The Qingming Festival is a Chinese festival observed by the Han Chinese. It is celebrated in parts of mainland China, Hong Kong, Taiwan, Macau, Malaysia, Indonesia, Singapore, and Thailand. The Qingming Festival typically falls on April 4th or 5th. In 2021, it falls on Sunday, April 4th.

Qingming is also closely related to the arrival of spring, and is also called the Taqing Festival. Taqing means “spring outing,” and it marks the beginning of the season where the weather warms up and people can spend more time outside. For this reason, people also go outside during Qingming and participate in sports to celebrate the impending arrival of spring.

During the Qingming festival, Chinese families visit the graves of their ancestors to clean the headstones, pray, and make ritual offerings. People clean the tombs, remove weeds, and may place flowers or willow branches on the tomb. The ritual offerings typically include traditional food and the burning of joss paper, which is also known as ghost or spirit money.
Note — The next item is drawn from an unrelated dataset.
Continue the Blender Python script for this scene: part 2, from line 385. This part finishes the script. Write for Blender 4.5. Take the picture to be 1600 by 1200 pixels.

Joss paper is sheets made from bamboo paper or rice paper that are burned to ensure the deceased has good things in the afterlife.

During Qingming, some people wear willow branches or place the branches on their gates and front doors. The willow branches are believed to ward off wandering evil spirits during the Qingming Festival. The fact that willows are considered to have special properties likely came from Buddhism. In traditional pictures, the Buddhist goddess of compassion and mercy Guanyin is often shown sitting with a willow branch in a vase of water beside her.

The Qingming Festival has been celebrated for over 2,500 years. It began during the Zhou Dynasty with the extravagant ceremonies that emperors and wealthy citizens would hold in honor of their ancestors. However, in 732, Emperor Xuanzong of the Tang Dynasty tried to limit these lavish ceremonies by declaring that people could only pay respect to their ancestors at their graves once a year, during Qingming.